Being defined by the man is much different than being defined by the Creator. The man does not see that she is God’s gift of love to him. Why? Perhaps because the man does not know what love is at this point in his development. The man only knows through the senses and the senses only experience what is influencing them at that time. There is only stimulation and response.
This woman eventually wants to know who she is. She seems to have an openness to discover more than what she is told by the man. The image of God in her draws her to know what her creator knows. She seems to desire to join with her creator through understanding. This would be natural since the image would express similar characteristics to the creator. The desire to know or to understand in this experience is innocent and pure and is the evidence of the gift of the Creator to bring into union with itself everything that is created. The mystery of being human can only be understood through being united in love and with the source of love.
The image must experience duality and understand duality through the physical experience of suffering in the senses of the physical world. God had to become human in order to show us the Way to progress in this dualistic world towards a conscious union with the source of our existence.
God could not be a loving God if God did not suffer as a human being. If we are to suffer as a path to God then God must pave the way for us on this path and show us how to live this path of suffering and at the same time living it with love.
Just a couple of thoughts that were stimulated by your post. Thanks to all of you seekers of Love.
Ronald,
I would say there is original sin, but original sin was the creation of a “self” closed to the self as if absolute, as if God; egoism, which, then, caused humanity, in its free-unity, to be divided, and humanity is now fighting against itself, instead of loving itself..
Henry,
Self closes to self when self is overwhelmed either with fear or with too much input self becomes overloaded and short-circuited. When there is the birth of a new human being there is a shock to the child’s peace when there is the loss of the warmth and safety of the womb. Actually, now that you have stimulated my thought processes, the man and the woman were closed to self and each other. They were also closed to God. They were in the womb of creation and birth could only take place when it was time to leave the womb. It could only take place when there was a desire to know. When reality is experienced there is a it then creates an awakening of the senses and how the senses influence perception of self and others. The senses become overwhelmed with input and there is a desire to seek something manageable and to cover oneself with a blanket. Smallness and insignificance in relationship to all of creation overwhelms the awakening soul.

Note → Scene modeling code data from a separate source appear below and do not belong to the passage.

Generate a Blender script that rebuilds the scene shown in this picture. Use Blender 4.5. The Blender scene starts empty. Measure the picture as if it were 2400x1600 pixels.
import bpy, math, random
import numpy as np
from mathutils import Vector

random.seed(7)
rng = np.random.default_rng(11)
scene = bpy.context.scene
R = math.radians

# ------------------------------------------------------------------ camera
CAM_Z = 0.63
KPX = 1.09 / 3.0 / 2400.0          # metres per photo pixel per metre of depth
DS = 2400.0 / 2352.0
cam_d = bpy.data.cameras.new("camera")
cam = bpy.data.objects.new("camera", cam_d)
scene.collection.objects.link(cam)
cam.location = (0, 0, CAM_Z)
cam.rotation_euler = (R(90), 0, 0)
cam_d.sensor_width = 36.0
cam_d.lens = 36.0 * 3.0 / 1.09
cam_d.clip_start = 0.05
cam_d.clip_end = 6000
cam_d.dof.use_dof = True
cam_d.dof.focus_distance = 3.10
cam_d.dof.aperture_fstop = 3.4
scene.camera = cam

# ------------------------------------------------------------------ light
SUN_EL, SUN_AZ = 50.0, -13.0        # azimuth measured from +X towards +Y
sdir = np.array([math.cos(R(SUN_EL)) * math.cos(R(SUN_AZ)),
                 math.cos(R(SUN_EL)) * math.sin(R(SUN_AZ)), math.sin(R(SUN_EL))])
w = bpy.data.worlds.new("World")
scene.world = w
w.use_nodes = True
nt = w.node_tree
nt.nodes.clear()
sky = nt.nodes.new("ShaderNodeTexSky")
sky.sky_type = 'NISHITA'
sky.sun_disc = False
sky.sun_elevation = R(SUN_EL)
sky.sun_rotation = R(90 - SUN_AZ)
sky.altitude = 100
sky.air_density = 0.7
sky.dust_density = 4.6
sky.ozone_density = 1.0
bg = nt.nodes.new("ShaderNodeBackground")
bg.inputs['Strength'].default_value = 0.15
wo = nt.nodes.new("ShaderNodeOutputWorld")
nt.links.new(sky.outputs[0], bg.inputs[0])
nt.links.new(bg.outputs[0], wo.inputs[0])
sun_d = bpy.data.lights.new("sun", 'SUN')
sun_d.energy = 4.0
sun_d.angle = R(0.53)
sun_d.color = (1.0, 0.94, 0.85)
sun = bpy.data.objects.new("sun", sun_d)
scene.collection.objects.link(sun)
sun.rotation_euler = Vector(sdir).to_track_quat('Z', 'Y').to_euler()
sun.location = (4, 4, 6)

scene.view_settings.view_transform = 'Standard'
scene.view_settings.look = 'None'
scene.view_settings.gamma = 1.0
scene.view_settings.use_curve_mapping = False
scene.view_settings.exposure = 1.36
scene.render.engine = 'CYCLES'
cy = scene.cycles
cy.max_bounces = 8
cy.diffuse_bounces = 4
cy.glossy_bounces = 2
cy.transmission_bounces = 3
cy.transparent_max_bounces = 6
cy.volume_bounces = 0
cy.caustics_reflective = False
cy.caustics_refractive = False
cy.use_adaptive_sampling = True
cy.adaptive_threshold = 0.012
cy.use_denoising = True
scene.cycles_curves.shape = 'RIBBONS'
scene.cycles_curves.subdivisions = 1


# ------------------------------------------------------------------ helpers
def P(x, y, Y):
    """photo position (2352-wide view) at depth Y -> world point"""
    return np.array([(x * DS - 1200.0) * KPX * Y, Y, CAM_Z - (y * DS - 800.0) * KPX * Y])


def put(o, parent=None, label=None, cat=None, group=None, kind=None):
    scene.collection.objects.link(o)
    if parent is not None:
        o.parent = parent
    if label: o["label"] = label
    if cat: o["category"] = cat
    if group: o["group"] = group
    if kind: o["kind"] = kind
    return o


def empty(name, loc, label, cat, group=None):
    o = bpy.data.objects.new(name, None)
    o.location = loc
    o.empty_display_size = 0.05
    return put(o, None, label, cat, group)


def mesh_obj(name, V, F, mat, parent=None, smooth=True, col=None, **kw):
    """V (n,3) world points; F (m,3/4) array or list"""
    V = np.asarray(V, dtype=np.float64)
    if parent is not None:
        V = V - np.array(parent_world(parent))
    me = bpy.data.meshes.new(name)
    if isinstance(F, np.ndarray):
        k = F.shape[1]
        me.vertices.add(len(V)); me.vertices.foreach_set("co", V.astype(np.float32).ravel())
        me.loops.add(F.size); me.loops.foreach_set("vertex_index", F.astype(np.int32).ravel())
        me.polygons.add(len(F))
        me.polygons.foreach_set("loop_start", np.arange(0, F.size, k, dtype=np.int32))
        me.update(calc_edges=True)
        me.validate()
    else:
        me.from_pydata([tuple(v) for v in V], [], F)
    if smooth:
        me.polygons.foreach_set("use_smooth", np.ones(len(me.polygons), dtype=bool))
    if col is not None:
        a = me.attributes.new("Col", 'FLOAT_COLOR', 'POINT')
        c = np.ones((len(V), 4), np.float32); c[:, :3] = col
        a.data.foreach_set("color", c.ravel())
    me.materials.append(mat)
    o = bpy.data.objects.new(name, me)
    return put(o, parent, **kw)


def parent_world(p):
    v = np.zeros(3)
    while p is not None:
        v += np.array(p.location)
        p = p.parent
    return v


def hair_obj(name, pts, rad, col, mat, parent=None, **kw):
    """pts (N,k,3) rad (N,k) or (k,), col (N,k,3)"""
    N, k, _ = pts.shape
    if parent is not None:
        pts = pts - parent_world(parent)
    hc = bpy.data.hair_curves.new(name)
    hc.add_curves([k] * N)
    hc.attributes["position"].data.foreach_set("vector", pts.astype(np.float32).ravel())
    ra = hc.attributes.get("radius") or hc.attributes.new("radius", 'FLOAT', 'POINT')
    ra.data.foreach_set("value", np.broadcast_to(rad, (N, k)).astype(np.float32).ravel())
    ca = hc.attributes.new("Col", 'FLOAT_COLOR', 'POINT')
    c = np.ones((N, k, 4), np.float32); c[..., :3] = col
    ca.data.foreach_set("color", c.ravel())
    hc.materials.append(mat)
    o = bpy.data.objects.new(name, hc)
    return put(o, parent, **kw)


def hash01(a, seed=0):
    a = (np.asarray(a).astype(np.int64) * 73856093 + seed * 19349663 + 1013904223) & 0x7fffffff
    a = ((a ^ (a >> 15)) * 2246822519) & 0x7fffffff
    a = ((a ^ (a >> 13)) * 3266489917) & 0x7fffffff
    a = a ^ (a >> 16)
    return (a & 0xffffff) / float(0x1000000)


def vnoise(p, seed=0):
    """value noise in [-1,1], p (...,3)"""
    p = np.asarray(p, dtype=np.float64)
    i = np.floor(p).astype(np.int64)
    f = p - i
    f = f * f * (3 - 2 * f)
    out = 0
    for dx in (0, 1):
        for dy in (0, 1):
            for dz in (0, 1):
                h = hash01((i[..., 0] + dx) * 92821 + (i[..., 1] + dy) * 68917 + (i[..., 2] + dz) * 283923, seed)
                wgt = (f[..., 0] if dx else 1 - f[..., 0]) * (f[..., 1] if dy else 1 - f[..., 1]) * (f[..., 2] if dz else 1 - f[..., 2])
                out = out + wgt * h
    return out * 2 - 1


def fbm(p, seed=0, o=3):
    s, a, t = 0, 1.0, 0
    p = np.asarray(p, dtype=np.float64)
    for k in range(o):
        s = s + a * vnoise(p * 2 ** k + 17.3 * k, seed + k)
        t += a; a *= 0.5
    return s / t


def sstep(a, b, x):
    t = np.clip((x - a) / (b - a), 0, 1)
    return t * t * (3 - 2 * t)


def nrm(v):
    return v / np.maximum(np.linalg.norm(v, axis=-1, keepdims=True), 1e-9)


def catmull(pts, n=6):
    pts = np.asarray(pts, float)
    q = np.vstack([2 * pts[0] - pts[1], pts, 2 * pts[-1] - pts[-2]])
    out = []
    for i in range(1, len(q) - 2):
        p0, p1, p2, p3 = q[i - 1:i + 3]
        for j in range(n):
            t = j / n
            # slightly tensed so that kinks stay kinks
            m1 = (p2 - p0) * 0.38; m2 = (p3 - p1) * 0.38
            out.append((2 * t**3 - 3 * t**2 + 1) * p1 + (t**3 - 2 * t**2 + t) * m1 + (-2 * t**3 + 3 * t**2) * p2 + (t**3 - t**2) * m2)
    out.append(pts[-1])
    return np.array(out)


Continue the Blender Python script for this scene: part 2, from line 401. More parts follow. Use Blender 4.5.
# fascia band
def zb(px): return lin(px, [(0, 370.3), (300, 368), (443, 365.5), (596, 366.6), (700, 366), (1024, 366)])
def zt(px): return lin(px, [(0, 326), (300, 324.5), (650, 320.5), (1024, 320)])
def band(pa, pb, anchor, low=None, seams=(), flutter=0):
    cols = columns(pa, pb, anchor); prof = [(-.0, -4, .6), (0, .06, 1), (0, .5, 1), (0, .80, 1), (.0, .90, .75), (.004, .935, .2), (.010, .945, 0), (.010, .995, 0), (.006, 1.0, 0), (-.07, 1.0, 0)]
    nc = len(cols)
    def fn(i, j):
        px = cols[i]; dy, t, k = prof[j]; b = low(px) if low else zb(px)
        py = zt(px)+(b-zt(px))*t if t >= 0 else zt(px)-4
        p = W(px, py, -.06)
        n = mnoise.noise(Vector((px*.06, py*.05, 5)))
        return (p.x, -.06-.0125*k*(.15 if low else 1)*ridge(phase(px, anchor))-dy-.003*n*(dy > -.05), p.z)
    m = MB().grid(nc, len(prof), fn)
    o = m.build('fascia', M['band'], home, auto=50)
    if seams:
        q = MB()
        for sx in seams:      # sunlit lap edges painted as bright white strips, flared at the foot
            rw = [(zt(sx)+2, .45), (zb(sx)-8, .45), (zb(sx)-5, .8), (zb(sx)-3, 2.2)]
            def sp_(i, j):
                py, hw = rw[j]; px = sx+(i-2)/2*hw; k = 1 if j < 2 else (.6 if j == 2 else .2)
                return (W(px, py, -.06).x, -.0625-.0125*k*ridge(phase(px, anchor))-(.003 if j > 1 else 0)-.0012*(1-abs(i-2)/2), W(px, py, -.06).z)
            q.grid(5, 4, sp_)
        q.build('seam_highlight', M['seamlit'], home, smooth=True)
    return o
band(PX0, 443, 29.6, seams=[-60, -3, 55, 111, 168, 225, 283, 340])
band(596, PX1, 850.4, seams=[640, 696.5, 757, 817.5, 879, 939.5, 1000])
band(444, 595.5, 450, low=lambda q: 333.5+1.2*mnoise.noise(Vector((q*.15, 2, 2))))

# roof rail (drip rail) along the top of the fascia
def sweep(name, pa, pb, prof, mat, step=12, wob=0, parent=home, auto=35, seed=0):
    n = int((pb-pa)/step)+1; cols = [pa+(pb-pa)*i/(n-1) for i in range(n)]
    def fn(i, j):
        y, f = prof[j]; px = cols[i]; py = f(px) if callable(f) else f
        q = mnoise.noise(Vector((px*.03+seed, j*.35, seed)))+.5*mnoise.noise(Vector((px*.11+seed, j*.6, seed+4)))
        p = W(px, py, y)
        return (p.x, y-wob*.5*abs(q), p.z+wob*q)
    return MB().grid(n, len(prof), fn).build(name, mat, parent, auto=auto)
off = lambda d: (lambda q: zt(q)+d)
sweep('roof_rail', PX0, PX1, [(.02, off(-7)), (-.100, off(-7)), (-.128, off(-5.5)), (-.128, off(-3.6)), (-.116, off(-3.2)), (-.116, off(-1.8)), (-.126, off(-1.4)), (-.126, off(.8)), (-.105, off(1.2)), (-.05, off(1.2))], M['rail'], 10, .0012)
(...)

Adam only recognized the woman as Eve after he had awareness of the knowledge of good and evil.
Sin occurs later when there is law. There is no law unless one understands what law is in relationship to consequences within the law.
The interpretation of sin with the original human beings is the effect of law as it relates to areas of the human being that have not experienced the healing effects of God’s love in the renewal of the mind in areas of the interior life in which one has lost love and has never fully resolved the loss of love.
There is too much to explain in such little space and time.